··· Records to use ···

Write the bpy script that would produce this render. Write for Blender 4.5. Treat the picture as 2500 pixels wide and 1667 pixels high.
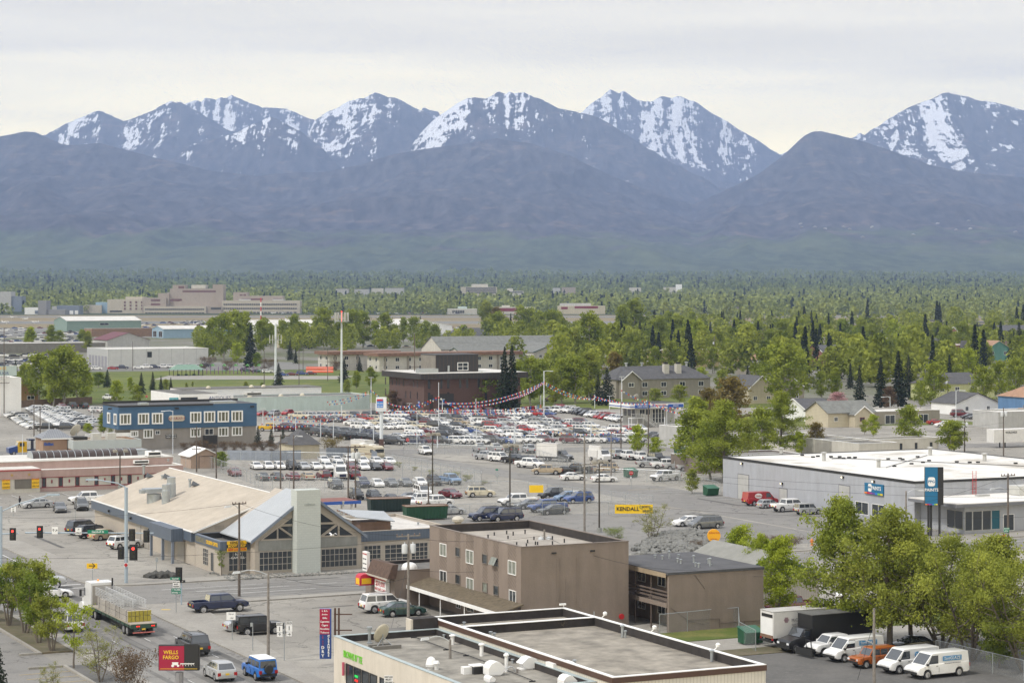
import bpy,bmesh,math,random
import numpy as np
from mathutils import Vector,Matrix
for _o in list(bpy.data.objects):bpy.data.objects.remove(_o)
SC=bpy.context.scene
COL=SC.collection
R=math.radians
rnd=random.Random(7)
# camera, world, sun, exposure
HC,FP,YH=34.0,5500.0,700.0
cam=bpy.data.objects.new('camera',bpy.data.cameras.new('camera'));COL.objects.link(cam)
cam.location=(0,0,HC);cam.rotation_euler=(R(90),0,0)
cam.data.sensor_width=36;cam.data.lens=36*FP/2500
cam.data.shift_y=-(833.5-YH)/2500
cam.data.clip_start=1;cam.data.clip_end=60000
SC.camera=cam
SC.view_settings.view_transform='Standard';SC.view_settings.look='None'
SC.view_settings.exposure=0.0;SC.view_settings.gamma=1.0
SC.cycles.max_bounces=6;SC.cycles.diffuse_bounces=2;SC.cycles.glossy_bounces=2
SC.cycles.transparent_max_bounces=16;SC.cycles.transmission_bounces=2;SC.cycles.volume_bounces=0
SC.cycles.use_denoising=True
SUN_EL,SUN_AZ=R(52),R(235)
w=bpy.data.worlds.new('World');SC.world=w;w.use_nodes=True
nt=w.node_tree;N=nt.nodes;L=nt.links;N.clear()
out=N.new('ShaderNodeOutputWorld');bg=N.new('ShaderNodeBackground');bg.inputs[1].default_value=0.1
sky=N.new('ShaderNodeTexSky');sky.sky_type='NISHITA';sky.sun_disc=False
sky.sun_elevation=SUN_EL;sky.sun_rotation=SUN_AZ
tc=N.new('ShaderNodeTexCoord');sep=N.new('ShaderNodeSeparateXYZ');L.new(tc.outputs['Generated'],sep.inputs[0])
mp=N.new('ShaderNodeMapping');mp.inputs['Scale'].default_value=(2.2,2.2,40.0);L.new(tc.outputs['Generated'],mp.inputs[0])
nz=N.new('ShaderNodeTexNoise');nz.inputs['Scale'].default_value=1.0;nz.inputs['Detail'].default_value=4;L.new(mp.outputs[0],nz.inputs[0])
ma=N.new('ShaderNodeMath');ma.operation='MULTIPLY_ADD';L.new(nz.outputs[0],ma.inputs[0]);ma.inputs[1].default_value=0.07
L.new(sep.outputs[2],ma.inputs[2])
ad=N.new('ShaderNodeMath');ad.operation='SUBTRACT';L.new(ma.outputs[0],ad.inputs[0]);ad.inputs[1].default_value=0.035
cr=N.new('ShaderNodeValToRGB');L.new(ad.outputs[0],cr.inputs[0])
el=cr.color_ramp.elements
stops=[(0.0,(.96,.81,.43)),(0.060,(.96,.81,.44)),(0.080,(.76,.66,.42)),(0.10,(.535,.475,.345)),(0.13,(.45,.405,.31)),(0.30,(.29,.29,.287)),(1.0,(.382,.382,.39))]
CLOUD_GAIN=34.0
while len(el)<len(stops):el.new(0.5)
for e,(p,c)in zip(el,stops):
 e.position=p;e.color=(*c,1)
sc_=N.new('ShaderNodeVectorMath');sc_.operation='SCALE';L.new(cr.outputs[0],sc_.inputs[0]);sc_.inputs['Scale'].default_value=CLOUD_GAIN
mx=N.new('ShaderNodeMix');mx.data_type='RGBA';mx.inputs[0].default_value=0.94
L.new(sky.outputs[0],mx.inputs[6]);L.new(sc_.outputs[0],mx.inputs[7])
mp2=N.new('ShaderNodeMapping');mp2.inputs['Scale'].default_value=(4.,4.,60.);L.new(tc.outputs['Generated'],mp2.inputs[0])
n2=N.new('ShaderNodeTexNoise');n2.inputs['Scale'].default_value=1.3;n2.inputs['Detail'].default_value=6;n2.inputs['Roughness'].default_value=.6;L.new(mp2.outputs[0],n2.inputs[0])
m2=N.new('ShaderNodeMath');m2.operation='MULTIPLY_ADD';L.new(n2.outputs[0],m2.inputs[0]);m2.inputs[1].default_value=.42;m2.inputs[2].default_value=.80
s2=N.new('ShaderNodeVectorMath');s2.operation='SCALE';L.new(mx.outputs[2],s2.inputs[0]);L.new(m2.outputs[0],s2.inputs['Scale'])
L.new(s2.outputs[0],bg.inputs[0]);L.new(bg.outputs[0],out.inputs[0])
sl=bpy.data.lights.new('sun','SUN');sl.energy=3.0;sl.angle=R(7);sl.color=(1,.95,.88)
so=bpy.data.objects.new('sun',sl);COL.objects.link(so);so.location=(-50,-50,300)
dv=Vector((math.sin(SUN_AZ)*math.cos(SUN_EL),math.cos(SUN_AZ)*math.cos(SUN_EL),math.sin(SUN_EL)))
so.rotation_euler=dv.to_track_quat('Z','Y').to_euler()
# street grid: a = across (right-away), b = along (left-away)
TH=math.atan(2640/5500);CE,SE=math.cos(TH),math.sin(TH)
def A2W(a,b):return(a*CE-b*SE,a*SE+b*CE)
def W2A(x,y):return(x*CE+y*SE,-x*SE+y*CE)
def PX(px,py,z=0.0):
 Y=(HC-z)*FP/(py-YH);return((px-1250)/FP*Y,Y)
def PA(px,py,z=0.0):return W2A(*PX(px,py,z))
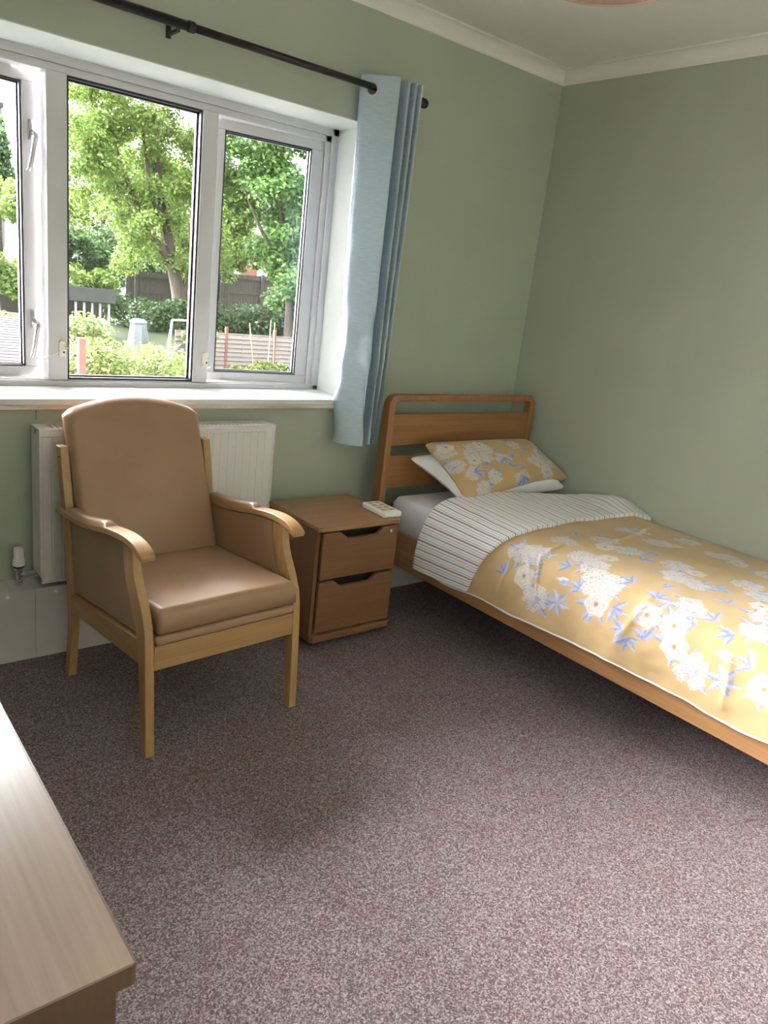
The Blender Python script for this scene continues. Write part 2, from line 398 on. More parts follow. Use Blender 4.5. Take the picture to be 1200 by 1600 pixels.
for lx, lz, end in ((-2.410, 1.134, (-2.484, .330, 1.083)), (-1.799, 1.112, (-1.768, .315, 1.066))):
    lk = MB().prism([(lx - .0125, lz - .03), (lx + .0125, lz - .03), (lx + .0125, lz + .02)] + [(lx + .0125 * math.cos(a), lz + .022 + .011 * math.sin(a)) for a in np.linspace(.1, PI - .1, 7)] + [(lx - .0125, lz + .02)], 'y', .237, .254)
    lo = obj('lock', lk, 'cream', win, bevel=.002, label='cream cable lock')
    obj('keyhole', MB().lathe([(.0042, 0), (.0042, -.0012), (0, -.0013)], (lx + .004, .237, lz - .013), 12, 'y'), 'black', lo)
    ex_ = -2.4655 if lx < -2 else -1.775
    cb = catmull([(lx + .006, .236, lz + .008), (lx + .012, .226, lz + .004), (ex_, .238, (lz + end[2]) / 2 - .006), end], 6)
    obj('cable', MB().tube(cb, .0022, 8), 'steel', lo, smooth=True)
sill = MB().prism([(WX0 - .03, -.04), (WX1 + .03, -.04), (WX1 + .03, -.0005), (WX1, -.0005), (WX1, .25), (WX0, .25), (WX0, -.0005), (WX0 - .03, -.0005)], 'z', .961, .985)
so = obj('sill', sill, 'sill', win, bevel=.004)
obj('sill_edge', MB().box(WX0 - .03, WX1 + .03, -.034, 0, .944, .961), 'silledge', win, bevel=.002, label='worn wooden edge under the sill')

fill_win = bpy.data.objects.new('fill_window', None); COL.objects.link(fill_win); fill_win['kind'] = 'structure'  # added opening out of view; its daylight fills the room
fill_win.location = (XL - .2, -3.15, 1.0); BASE['fill_window'] = Vector(fill_win.location)
def ring_x(y0, y1, z0, z1, x0, x1, t):
    return MB().box(x0, x1, y0, y1, z1 - t, z1).box(x0, x1, y0, y1, z0, z0 + t).box(x0, x1, y0, y0 + t, z0 + t, z1 - t).box(x0, x1, y1 - t, y1, z0 + t, z1 - t)
obj('frame', ring_x(fill_w[0], fill_w[1], fill_w[2], fill_w[3], XL - .25, XL - .18, .06), 'upvc', fill_win, bevel=.003)
obj('pane', MB().box(XL - .217, XL - .213, fill_w[0] + .06, fill_w[1] - .06, fill_w[2] + .06, fill_w[3] - .06), 'glass', fill_win)
obj('sill', MB().box(XL - .18, XL + .03, fill_w[0], fill_w[1], fill_w[2] - .02, fill_w[2]), 'sill', fill_win, bevel=.003)

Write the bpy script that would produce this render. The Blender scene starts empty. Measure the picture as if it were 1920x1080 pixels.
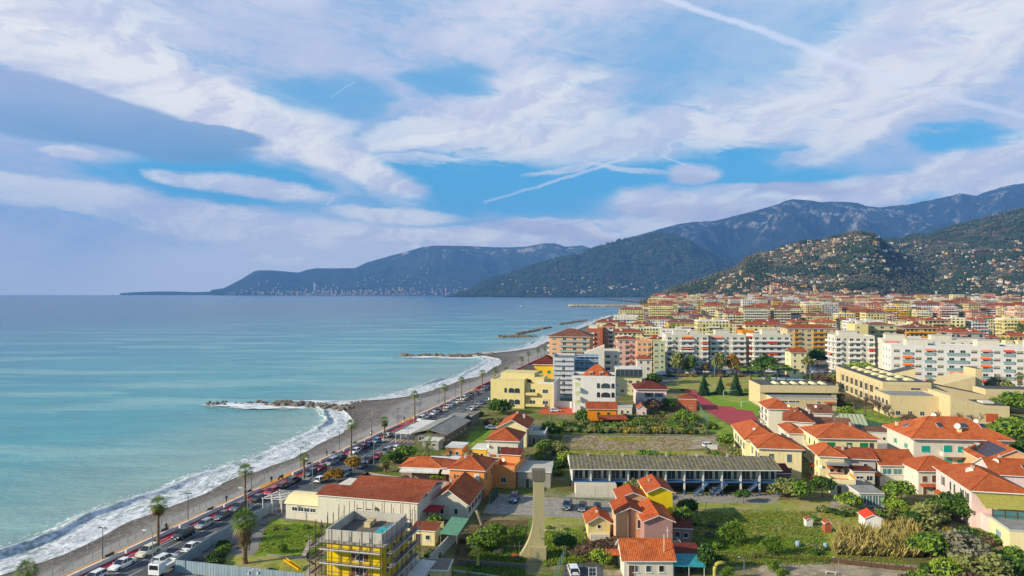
import bpy, math, random
import numpy as np
from mathutils import Vector
C = bpy.context.scene.collection
scn = bpy.context.scene
# ------------------------------------------------------------------ camera
F, HZ, CAM, SEA = 1280.0, 549.0, 45.0, -3.0
cam = bpy.data.objects.new('camera', bpy.data.cameras.new('camera'))
C.objects.link(cam); scn.camera = cam
cam.location = (0, 0, CAM); cam.rotation_euler = (math.radians(90), 0, 0)
cam.data.sensor_width = 36; cam.data.lens = 24; cam.data.shift_y = 9/1920
cam.data.clip_start = 1; cam.data.clip_end = 60000
# ------------------------------------------------------------------ light
SUN_EL, SUN_AZ = 24.0, -110.0         # azimuth measured from the view direction (+Y), negative to the left
sl = bpy.data.lights.new('sun', 'SUN'); sun = bpy.data.objects.new('sun', sl); C.objects.link(sun)
sl.energy = 5.0; sl.angle = math.radians(0.5); sl.color = (1.0, .88, .70)
e_, a_ = math.radians(SUN_EL), math.radians(SUN_AZ)
sdir = Vector((math.sin(a_)*math.cos(e_), math.cos(a_)*math.cos(e_), math.sin(e_)))
sun.rotation_euler = sdir.to_track_quat('Z', 'Y').to_euler()
scn.view_settings.view_transform = 'Standard'; scn.view_settings.look = 'None'
scn.view_settings.exposure = 0.36; scn.view_settings.gamma = 1
scn.cycles.max_bounces = 5; scn.cycles.diffuse_bounces = 2; scn.cycles.glossy_bounces = 2
scn.cycles.transparent_max_bounces = 6; scn.cycles.volume_bounces = 0; scn.cycles.transmission_bounces = 2
# ------------------------------------------------------------------ sky
def hexc(h):
 h = h.lstrip('#'); r = [int(h[i:i+2], 16)/255 for i in (0, 2, 4)]
 return tuple((x/12.92 if x <= .04045 else ((x+.055)/1.055)**2.4) for x in r)
world = bpy.data.worlds.new('World'); scn.world = world; world.use_nodes = True
NT = world.node_tree; NT.nodes.clear()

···

Task directions - Above is a listing; report how many of its lines include the word "render", giving the number only.

Exercise solution - 2